Getting started: basic setup
- Install Tree Style Tab from your browser’s extension repository (TST is commonly used in Firefox).
- Open the TST sidebar (usually via the toolbar button or View > Sidebar).
- Pin the sidebar if you want persistent access; otherwise toggle when needed.
Core concepts
- Parent/child tabs: When you open a link from a tab, it becomes a child of that tab. This creates nesting that represents context.
- Collapsed branches: You can collapse an entire family of tabs to hide children and reduce clutter.
- Pinned tabs: Keep frequently used tabs at the top; pinned tabs are separate from the tree structure.
- Groups (containers): Use browser containers or tab groups for isolation (TST works well with container extensions).
Essential shortcuts (customizable — default examples)
- Open new tab: Ctrl/Cmd+T
- Close tab: Ctrl/Cmd+W
- Reopen closed tab: Ctrl/Cmd+Shift+T
- Focus sidebar: Ctrl/Cmd+K (or use the sidebar shortcut your browser provides)
- Move tab up/down in tree: Ctrl/Cmd+Shift+Up / Ctrl/Cmd+Shift+Down
- Indent / outdent tab (make child / promote to parent): Ctrl/Cmd+Right / Ctrl/Cmd+Left
- Collapse/expand branch: Click the twisty arrow or use keyboard shortcut if configured
Tip: Check TST settings to view and customize keyboard shortcuts so they match your workflow.
Useful features and how to use them
- Auto-attach: New tabs opened from links are attached as children. Toggle auto-attach when you prefer a flat tab list.

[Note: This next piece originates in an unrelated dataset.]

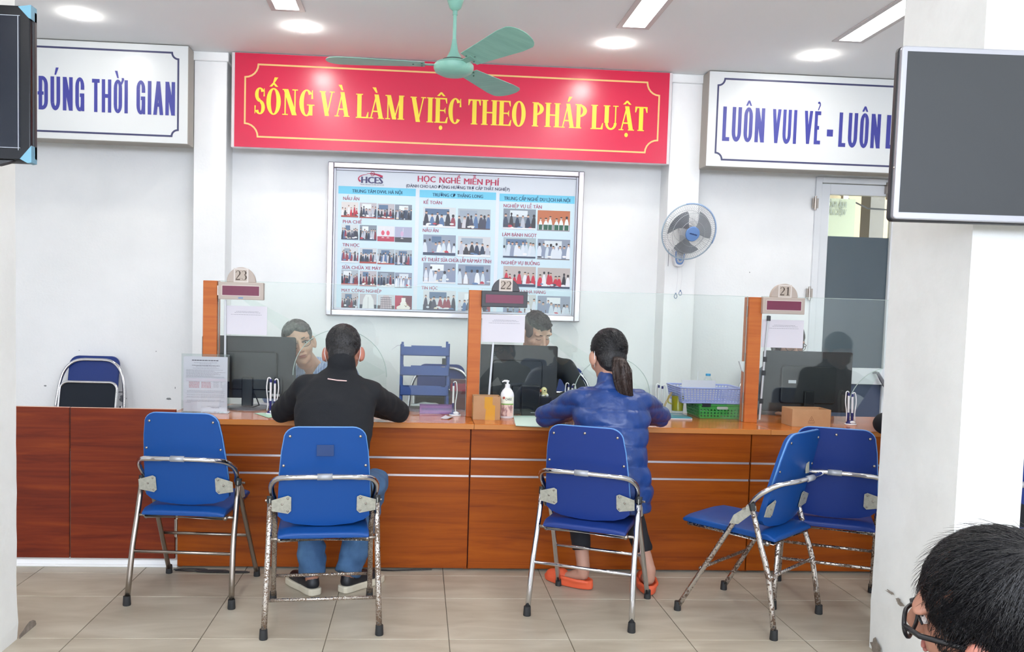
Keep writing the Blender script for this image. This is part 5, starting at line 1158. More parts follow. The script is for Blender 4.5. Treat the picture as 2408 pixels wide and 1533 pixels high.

- Tab group collapse on close: Configure whether closing a parent should close its children or promote them.
- Auto-collapse inactive trees: Automatically collapse branches after a period of inactivity to keep the sidebar tidy.
- Tab color and state indicators: Use favicon colors and modified-state markers to spot updates at a glance.
- Multi-select and bulk operations: Select multiple tabs to move, close, bookmark, or mute them together.
- Search and filter: Use search in the sidebar to find tabs quickly by title or URL.
Best practices
- Use meaningful parent tabs: Open a project folder, reference article, or issue as the parent so its children are clearly related.
- Keep one top-level tab per task: Avoid spawning unrelated children under the same parent to maintain logical groups.
- Collapse completed work: Collapse or close branches for finished tasks to reduce distraction.
- Combine with container tabs: Separate accounts, work vs personal tasks, or research vs entertainment using containers for added isolation.
- Regularly prune tabs: Close or bookmark tabs you won’t return to — large trees slow down session restoration.
- Use keyboard-driven navigation: Learn a handful of shortcuts to move, attach, and collapse branches quickly.
- Backup session state: Export or rely on your browser’s session restore plus TST’s backup options to avoid losing complex trees.
Troubleshooting common issues
- Slow performance with hundreds of tabs: Collapse branches, disable heavy add-ons, or split tabs across windows.
- Unexpected attachments: Turn off auto-attach or change the attach behavior in settings.
- Lost tab relationships after session restore: Enable TST’s session recovery and backup options; avoid force-closing the browser.
Example workflows
- Research project: Open a paper as the parent; spawn children for references, notes, and related articles. Collapse branches when switching to another paper.
- Web development: Parent tab for the app, children for dev tools, API docs, and staging URLs. Pin build server logs separately.